Além disso, eles também foram incentivados a utilizar técnicas de visualização para "descobrir" a memória. Em cada uma das três entrevistas, os participantes foram convidados a fornecer o máximo de detalhes que podiam para ambos os eventos. Após a entrevista final, eles foram informados de que a segunda memória era falsa e foram questionados se eles tinham realmente acreditado que os acontecimentos tinham ocorrido.

Eles também foram convidados a avaliar o quão surpresos eles ficaram ao descobrir que ela era falsa. Somente os participantes que responderam que tinham genuinamente acreditado na falsa memória, e que poderia dar mais de dez detalhes do evento, foram classificados como tendo uma verdadeira falsa memória. Dos participantes do grupo com histórias falsas criminais, 71% deles desenvolveram uma “falsa memória verdadeira”.

Já o grupo com histórias falsas de natureza não criminosa não foi muito diferente, sendo que 77% dos participantes classificados tiveram uma falsa memória. De acordo com a Ars Techinca, este estudo é apenas um começo e ainda há uma grande quantidade de trabalho a ser feita.

Os pesquisadores dizem que existe certo número de fatores que não poderiam ser controlados, mas que podem ter influência nos resultados.
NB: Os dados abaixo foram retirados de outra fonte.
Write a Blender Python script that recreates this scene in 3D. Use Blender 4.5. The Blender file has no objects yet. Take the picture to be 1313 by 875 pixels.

Por exemplo, os especialistas sugerem que, como apenas um entrevistador estava envolvido, suas características individuais podem ter influenciado os resultados, levantando a questão de saber se apenas determinados tipos de entrevistadores podem conseguir estes efeitos.

Além disso, não está claro se os participantes foram totalmente honestos sobre ter acreditado na memória falsa, já que eles poderiam apenas estar tentando cooperar. E, ainda, os resultados também poderiam ter sido afetados pelo fato de que não houve consequências negativas por contar a história falsa.

Este estudo também não distinguiu qual das táticas de persuasão teve um efeito, pois o único objetivo era estabelecer que a criação de falsas memórias criminais era possível. Finalmente, mas não mencionado pelos pesquisadores, é a questão da idade em que a falsa memória havia ocorrido.

As pessoas podem estar inclinadas a desenvolver falsas memórias de eventos durante a infância ou adolescência por causa de uma crença da psicologia de que as nossas memórias durante o crescimento podem ser falhas. De qualquer forma, esses fatores podem determinar a extensão em que esses achados são importantes para o sistema legal.